"O catolicismo não-conciliar é intimamente imperialista - sustentando graças a milhões de dólares bolsões de resistência ao pontificado de Francisco, a fim de torná-los vassalos de um projeto que transforma o universalismo católico da Igreja em uma megasseita global (cuja sede está nos Estados Unidos). Isso enquanto eles servirem e forem convenientes, para serem deixados à própria sorte caso se tornem um incômodo para o novo americanismo católico que se entregou às mãos de Trump", escreve Marcello Neri, teólogo e padre italiano, professor da Universidade de Flensburg, na Alemanha, em artigo publicado por Settimana News, 22-07-2024. A tradução é de Luisa Rabolini.
O texto foi publicado originalmente no IHU no dia 22-07-2024.
A renúncia de Biden à candidatura democrata para a próxima eleição presidencial encerra simbolicamente a temporada do catolicismo estadunidense inspirado e movido pelo Vaticano II. A escolha do presidente em exercício torna evidente uma condição que existe há tempo no país. Se o primeiro presidente católico da história estadunidense teve que se legitimar perante a nação - perante as suas elites e a estrutura democrática das instituições do país, Biden teve que se justificar de alguma forma perante sua própria Igreja - sem nunca ter recebido um real endosso dos bispos estadunidenses. O silêncio quase completo por parte da classe episcopal diante dos eventos de 6 de janeiro de 2021 deixou explícito não apenas qual era sua orientação política, mas também o fato de que, para apoiá-la e afirmá-la, o estavam prontos a encerrar a longa temporada democrática da experiência estadunidense.
Aquele foi o dia em que ficou claro para o mundo que a temporada conciliar estadunidense tinha irrevogavelmente se encerrado: não apenas em termos de representação dentro da Igreja, mas também em termos de sua representação pública. Biden representou o último momento de um catolicismo social não individualista e partidário, imbuído de tons e modos suaves em seu explicitar-se dentro dos assuntos do país, capaz de sustentar e apoiar a complexidade do tecido social estadunidense sem se enrijecer em posições identitárias que, em última análise, acabam deixando um segmento da população solitário no enfrentamento da vida humana e social.
A Igreja Católica dos EUA tem agora no candidato republicano à vice-presidência, J.D. Vance, a representação política que há muito procurava - iniciando assim uma nova temporada de americanismo de uma Igreja que, ao contrário do que aconteceu na virada dos séculos XIX e XX, não é vista com desconfiança por Roma, mas assume o ônus e a responsabilidade de se propor como a força motriz por trás da desconfiança católica em relação ao Vaticano (em particular ao Papa Francisco).
Ao se ler, mesmo que superficialmente, o texto da Heritage Foundation Mandato para a Liderança.

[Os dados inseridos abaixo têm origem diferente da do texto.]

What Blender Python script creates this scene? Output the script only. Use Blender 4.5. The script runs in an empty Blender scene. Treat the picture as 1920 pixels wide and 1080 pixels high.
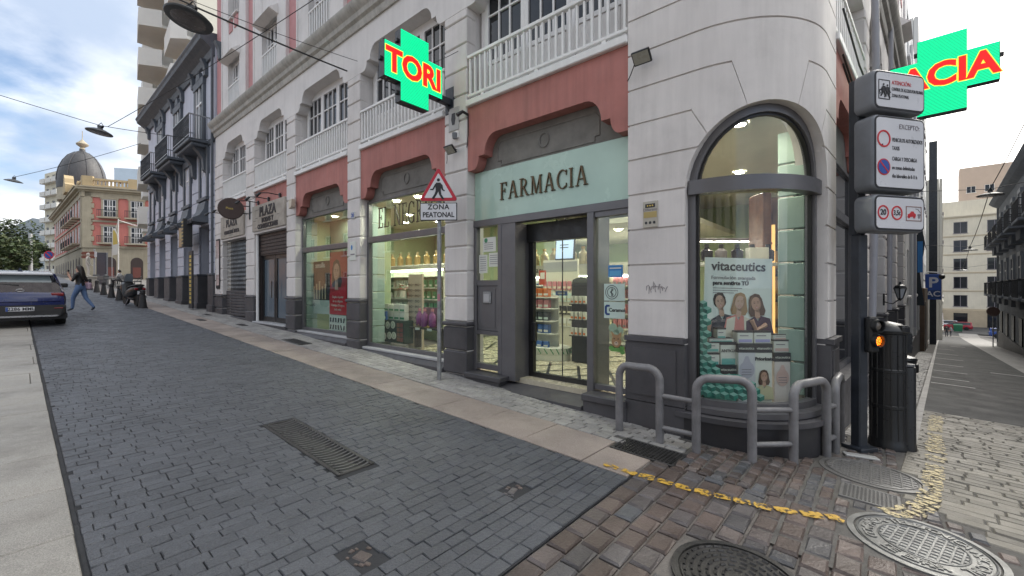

A Promessa Conservadora - Projeto 2025, percebe-se rapidamente não apenas a tomada de distância da Igreja estadunidense em relação ao atual pontífice, mas também sua dispensa da doutrina social da Igreja Católica como um todo. Esse fato revela um uso discricionário do próprio conceito teológico de tradição, que é erguido como bastião da verdade católica em termos seletivos e funcionais para fins que muitas vezes têm pouco a ver com a proclamação do Evangelho.
A escolha de Biden expôs um catolicismo que, em sua maioria (especialmente entre as gerações mais jovens) e em grande parte do corpo episcopal, escolheu o caminho de um isolacionismo provincial - nisso, espelho de uma América que pensa que só pode ser grande se cuidar exclusivamente de si mesma.
Em sua trama, esse catolicismo não-conciliar é intimamente imperialista - sustentando graças a milhões de dólares bolsões de resistência ao pontificado de Francisco, a fim de torná-los vassalos de um projeto que transforma o universalismo católico da Igreja em uma megasseita global (cuja sede está nos Estados Unidos). Isso enquanto eles servirem e forem convenientes, para serem deixados à própria sorte caso se tornem um incômodo para o novo americanismo católico que se entregou às mãos de Trump.
A saída de Biden da cena política nos entrega, simbolicamente, à entrada em campo do americanismo católico, populista e exclusivo (em muitas de suas expressões). Um catolicismo em que não há lugar para a alegria do Evangelho, mas apenas para a raiva do ressentimento - habilmente manipulada por aquela parte da sociedade estadunidense que vê em Trump o messias que tornará a América grande de novo.
Uma raiva que exige ser paga a caro preço por todos aqueles que supostamente são os responsáveis por sua causa - combinando, em uma mistura explosiva, o evangelho da prosperidade com aquele da vingança.